Pace Gallery expands in London, taking over former Blain Southern location

Architect's rendering: cross-section from Hanover Street through galleries and workspaces. Image: © Jamie Fobert Architects

Pace Gallery president and CEO Marc Glimcher has announced plans to expand the gallery’s presence in London with a new 800 square metre location at 4 Hanover Square. The new gallery will take over and add to spaces previously occupied by Blain Southern gallery, which closed its doors at the site in February this year, after going into administration.

Pace, which has a string of galleries in the US, Hong Kong, Korea and Switzerland, will open its new London venue in autumn 2021, following renovations by Jamie Fobert Architects, who will transform the interior architecture of the existing building to incorporate a number of flexible gallery spaces.
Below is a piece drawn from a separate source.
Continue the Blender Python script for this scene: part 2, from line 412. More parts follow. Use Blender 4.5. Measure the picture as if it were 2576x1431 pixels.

Fobert’s refurbishment will include two galleries on the first floor and open up the basement level to create an additional 100 sqm public gallery.

The New York-headquartered gallery first opened in London on Lexington Street in 2011, before leasing spaces in a wing of 6 Burlington Gardens – part of the Royal Academy’s complex of buildings in Piccadilly – in 2012. At Burlington Gardens Pace mounted exhibitions by Adam Pendleton, Robert Irwin, James Turrell, Lee Ufan and Agnes Martin, among others.

Pace says it will use the expanded platform to engage with more European artists and continue to grow its contemporary programme, which has recently seen the additions of Sonia Gomes, Torkwase Dyson, Beatriz Milhazes and Trevor Paglen. The spaces will allow the gallery to develop its live and experimental programming: the first ‘Pace Live’ event outside of New York will be staged at the new gallery in 2021.

The expansion comes a time of uncertainty for galleries in the UK and Europe, with Brexit now only weeks away. But Glimcher says that ‘this is a time for investment and faith in London. Its role as a cultural hub remains undisputed given the number of world class institutions on its turf, and even staring into the face of Brexit I am convinced that London will remain an economic capital of Europe and a crucial center for the art market.’